Kanzlerin Angela Merkel muss künftig mit neuen Gesichtern und neuen Themen arbeiten. Leicht wird das nicht
Berlin. Als hätten sie es vorausgeahnt. Nur wenige Stunden nachdem die FDP am heutigen Vormittag ihre neue Führung festlegt, wird am Abend der Koalitionsausschuss zusammentreten. Das Treffen der führenden Politiker der drei Regierungsparteien sei bereits im Laufe der letzten Woche geplant worden, hieß in Parteikreisen. Trotzdem ist das Timing perfekt. Denn der Rückzug von Guido Westerwelle aus seinem Amt als Parteivorsitzender und Vizekanzler hat Konsequenzen für die gesamte Koalition. Bundeskanzlerin Angela Merkel (CDU) muss sich auf einen neuen Stellvertreter einstellen - und gemeinsam mit CSU-Chef Horst Seehofer auf einen neuen Stil bei der Regierungszusammenarbeit mit der FDP.

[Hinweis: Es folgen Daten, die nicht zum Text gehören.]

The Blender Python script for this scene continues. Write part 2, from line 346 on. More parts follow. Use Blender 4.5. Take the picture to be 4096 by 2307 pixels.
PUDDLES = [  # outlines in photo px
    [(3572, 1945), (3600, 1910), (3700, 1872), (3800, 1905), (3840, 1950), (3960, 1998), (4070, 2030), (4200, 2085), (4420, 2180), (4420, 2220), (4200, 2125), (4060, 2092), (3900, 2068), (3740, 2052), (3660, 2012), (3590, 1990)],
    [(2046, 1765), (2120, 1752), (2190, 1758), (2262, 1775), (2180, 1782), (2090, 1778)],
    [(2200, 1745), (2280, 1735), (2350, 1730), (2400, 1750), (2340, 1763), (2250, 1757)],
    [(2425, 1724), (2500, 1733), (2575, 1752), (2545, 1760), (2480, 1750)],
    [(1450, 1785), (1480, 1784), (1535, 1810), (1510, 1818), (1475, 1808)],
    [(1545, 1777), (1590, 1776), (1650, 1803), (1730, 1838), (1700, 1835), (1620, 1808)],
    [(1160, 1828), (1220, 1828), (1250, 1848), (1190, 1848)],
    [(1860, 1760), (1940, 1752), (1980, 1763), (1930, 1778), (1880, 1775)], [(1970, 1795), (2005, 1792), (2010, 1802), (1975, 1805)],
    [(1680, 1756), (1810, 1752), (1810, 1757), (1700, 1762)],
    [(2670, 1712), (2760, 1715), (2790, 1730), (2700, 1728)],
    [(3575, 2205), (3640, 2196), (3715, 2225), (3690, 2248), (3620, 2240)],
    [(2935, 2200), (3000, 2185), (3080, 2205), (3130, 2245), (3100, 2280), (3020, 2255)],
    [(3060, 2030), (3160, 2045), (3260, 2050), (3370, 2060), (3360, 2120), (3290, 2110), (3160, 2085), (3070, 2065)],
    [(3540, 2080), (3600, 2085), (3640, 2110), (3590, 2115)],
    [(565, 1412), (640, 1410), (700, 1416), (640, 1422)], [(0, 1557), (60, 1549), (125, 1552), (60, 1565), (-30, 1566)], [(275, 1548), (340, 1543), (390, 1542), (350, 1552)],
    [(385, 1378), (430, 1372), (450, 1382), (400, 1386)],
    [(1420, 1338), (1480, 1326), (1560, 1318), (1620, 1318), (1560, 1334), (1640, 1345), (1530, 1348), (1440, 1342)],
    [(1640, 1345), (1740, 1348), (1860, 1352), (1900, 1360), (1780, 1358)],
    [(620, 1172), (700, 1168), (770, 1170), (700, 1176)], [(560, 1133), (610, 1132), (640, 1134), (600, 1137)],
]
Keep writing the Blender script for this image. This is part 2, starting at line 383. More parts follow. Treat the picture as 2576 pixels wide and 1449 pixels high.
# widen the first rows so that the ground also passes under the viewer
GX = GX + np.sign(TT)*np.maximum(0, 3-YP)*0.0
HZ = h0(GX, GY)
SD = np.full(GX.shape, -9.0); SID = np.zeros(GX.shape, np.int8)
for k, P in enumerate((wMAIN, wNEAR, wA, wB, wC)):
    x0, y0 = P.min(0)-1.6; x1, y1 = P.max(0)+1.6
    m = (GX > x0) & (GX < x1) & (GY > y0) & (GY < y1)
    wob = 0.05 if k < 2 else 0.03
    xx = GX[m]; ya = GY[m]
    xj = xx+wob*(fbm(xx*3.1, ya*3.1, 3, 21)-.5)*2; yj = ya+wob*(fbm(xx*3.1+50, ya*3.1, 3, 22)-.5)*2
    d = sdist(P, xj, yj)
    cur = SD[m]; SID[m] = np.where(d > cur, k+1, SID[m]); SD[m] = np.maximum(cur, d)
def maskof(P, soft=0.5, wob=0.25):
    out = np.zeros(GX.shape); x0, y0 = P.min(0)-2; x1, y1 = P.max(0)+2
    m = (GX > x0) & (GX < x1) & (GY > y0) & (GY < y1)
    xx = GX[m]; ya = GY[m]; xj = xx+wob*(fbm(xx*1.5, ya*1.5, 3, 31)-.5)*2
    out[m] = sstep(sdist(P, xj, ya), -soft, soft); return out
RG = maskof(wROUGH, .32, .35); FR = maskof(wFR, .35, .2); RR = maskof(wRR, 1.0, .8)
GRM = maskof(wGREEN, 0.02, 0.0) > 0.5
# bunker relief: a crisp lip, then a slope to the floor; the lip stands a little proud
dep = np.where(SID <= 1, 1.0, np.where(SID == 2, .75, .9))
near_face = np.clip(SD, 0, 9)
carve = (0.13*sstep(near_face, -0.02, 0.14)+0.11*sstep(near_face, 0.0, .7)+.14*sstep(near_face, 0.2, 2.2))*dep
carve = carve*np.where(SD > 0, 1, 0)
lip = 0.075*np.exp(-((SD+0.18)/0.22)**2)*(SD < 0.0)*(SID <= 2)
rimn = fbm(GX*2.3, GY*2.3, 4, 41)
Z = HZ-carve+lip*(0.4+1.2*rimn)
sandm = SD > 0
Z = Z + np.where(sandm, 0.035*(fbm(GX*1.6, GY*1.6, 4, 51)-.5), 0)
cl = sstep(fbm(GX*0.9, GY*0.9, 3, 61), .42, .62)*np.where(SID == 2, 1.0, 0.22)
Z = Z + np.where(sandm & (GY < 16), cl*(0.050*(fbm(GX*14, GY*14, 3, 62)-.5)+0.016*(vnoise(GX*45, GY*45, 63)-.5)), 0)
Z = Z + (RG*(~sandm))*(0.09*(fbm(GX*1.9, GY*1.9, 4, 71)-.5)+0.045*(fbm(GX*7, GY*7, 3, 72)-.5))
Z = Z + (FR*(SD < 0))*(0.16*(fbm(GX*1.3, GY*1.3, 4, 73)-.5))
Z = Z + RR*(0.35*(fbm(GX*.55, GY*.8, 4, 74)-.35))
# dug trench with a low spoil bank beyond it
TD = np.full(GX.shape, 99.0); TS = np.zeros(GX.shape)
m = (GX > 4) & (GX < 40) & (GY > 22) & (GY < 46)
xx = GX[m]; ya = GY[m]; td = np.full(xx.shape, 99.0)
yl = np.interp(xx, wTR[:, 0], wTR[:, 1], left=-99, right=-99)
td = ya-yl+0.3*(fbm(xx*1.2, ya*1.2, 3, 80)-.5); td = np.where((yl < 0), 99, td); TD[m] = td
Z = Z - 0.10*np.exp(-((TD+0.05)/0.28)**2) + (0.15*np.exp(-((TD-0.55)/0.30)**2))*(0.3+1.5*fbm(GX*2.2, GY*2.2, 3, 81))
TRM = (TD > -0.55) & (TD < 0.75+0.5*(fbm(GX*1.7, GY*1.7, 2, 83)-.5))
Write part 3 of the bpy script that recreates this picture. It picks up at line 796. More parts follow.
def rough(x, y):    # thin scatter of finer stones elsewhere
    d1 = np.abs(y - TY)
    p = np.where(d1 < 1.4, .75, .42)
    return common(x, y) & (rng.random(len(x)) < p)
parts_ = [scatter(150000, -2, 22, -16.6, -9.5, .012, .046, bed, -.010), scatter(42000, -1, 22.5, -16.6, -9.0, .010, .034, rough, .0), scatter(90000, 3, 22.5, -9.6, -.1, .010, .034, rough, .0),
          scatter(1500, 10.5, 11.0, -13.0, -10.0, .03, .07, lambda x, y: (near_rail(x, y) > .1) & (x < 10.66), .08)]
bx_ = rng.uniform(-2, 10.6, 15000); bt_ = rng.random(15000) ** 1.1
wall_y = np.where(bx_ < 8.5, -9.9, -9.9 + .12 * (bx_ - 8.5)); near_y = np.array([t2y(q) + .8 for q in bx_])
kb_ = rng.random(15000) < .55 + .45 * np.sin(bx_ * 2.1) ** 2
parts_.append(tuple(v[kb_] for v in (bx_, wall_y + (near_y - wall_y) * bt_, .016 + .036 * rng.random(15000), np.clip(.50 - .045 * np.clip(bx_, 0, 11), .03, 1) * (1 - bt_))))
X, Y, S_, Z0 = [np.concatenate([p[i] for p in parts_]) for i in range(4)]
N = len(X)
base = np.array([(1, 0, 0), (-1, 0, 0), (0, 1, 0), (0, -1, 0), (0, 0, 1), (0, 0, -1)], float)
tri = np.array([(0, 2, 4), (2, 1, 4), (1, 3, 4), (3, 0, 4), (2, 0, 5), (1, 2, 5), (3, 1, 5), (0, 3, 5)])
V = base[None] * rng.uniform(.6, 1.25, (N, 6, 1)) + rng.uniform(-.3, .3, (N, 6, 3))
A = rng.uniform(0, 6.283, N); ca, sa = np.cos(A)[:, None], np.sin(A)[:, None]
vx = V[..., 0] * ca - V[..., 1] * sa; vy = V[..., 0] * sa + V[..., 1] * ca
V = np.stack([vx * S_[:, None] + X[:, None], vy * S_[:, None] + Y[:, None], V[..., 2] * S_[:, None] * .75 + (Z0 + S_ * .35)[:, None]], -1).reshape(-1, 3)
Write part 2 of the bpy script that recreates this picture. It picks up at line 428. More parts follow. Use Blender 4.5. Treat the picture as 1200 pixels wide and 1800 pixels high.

Das betrifft zum einen die menschliche Ebene. Das Vertrauen bei der Trias Merkel/Seehofer/Westerwelle galt zuletzt als erschüttert, und das persönliche Verhältnis glich nach dem ersten chaotischen Regierungsjahr eher einer herzlichen Antipathie. Westerwelle redet gern viel und laut - und schlägt damit auch mal über die Stränge. Zwar ist Gesundheitsminister Philipp Rösler, der als Favorit für die Westerwelle-Nachfolge gehandelt wird, ein deutlich ruhigerer Politiker-Typus - dennoch ist die junge Garde, die das Ruder der Partei in noch unbekannter Konstellation übernehmen soll, zunächst unberechenbar für die Kanzlerin. Unvergessen ist der nordrhein-westfälische Parteichef Daniel Bahr, jetzt als Gesundheitsminister gehandelt, der der CSU, flankiert von FDP-Generalsekretär Christian Lindner, im vergangenen Sommer vorwarf, sie betreibe "Wildsau-Politik".
Den christsozialen Generalsekretär Alexander Dobrindt veranlasste das zu der Aussage, bei den Liberalen seien zwei Sicherungen durchgeknallt, "und die heißen Bahr und Lindner". Gut möglich, dass sich Merkel auch künftig auf ein ähnlich aggressives Vorpreschen der FDP einstellen muss. Erst kürzlich verkündete Lindner relativ spontan, man solle die acht alten Atomkraftwerke in Deutschland dauerhaft abschalten. Dabei wollte die Kanzlerin dies erst nach dem Atom-Moratorium entscheiden. Für Merkel heißt das aber auch: Die neue FDP-Führung ist zu einem schnellen Atomausstieg bereit. In Energiefragen kann man jetzt besser zueinanderfinden. Finanzminister Wolfgang Schäuble (CDU) kann sich zudem auf weniger Ärger in Sachen Steuerpolitik einstellen. Während die Liberalen im Bundestagswahlkampf quasi monothematisch angetreten waren und mit dem Slogan "Mehr Netto vom Brutto" vor allem mit der Forderung nach Steuersenkungen geworben hatten, soll dies nun nicht mehr das Hauptthema der Liberalen sein. Geht es nach Generalsekretär Lindner, der die programmatische Neuausrichtung der FDP verantwortet, soll es künftig um Bildung gehen, um Bürgerrechte und eben Energiepolitik. Näher am Menschen lautet das Credo.
Von einer gefühlten Ein-Thema- und Ein-Mann-Partei geht es in Richtung einer Mehr-Themen- und Mehr-Männer-Partei. Merkel könnte dazu auch noch eine Kabinettsumbildung ins Haus stehen - dabei ist der Abgang von Verteidigungsminister Karl-Theodor zu Guttenberg erst einen Monat her. Es ist jedoch bekannt, dass Rösler lieber Wirtschaftsminister wäre - und das geht nur, wenn Amtsinhaber Rainer Brüderle (FDP) von seinem Posten weicht. Eine Sprecherin betonte jedoch, er übe sein Amt weiterhin "mit Freude und großem Engagement" aus. Auch die Diskussion darüber, ob Westerwelle sein Außenamt behalten soll, stellt die Konstanz auf der Regierungsbank auf tönerne Füße. Noch einige Debatten werden auf die Kanzlerin zukommen. Schon heute Abend geht es los.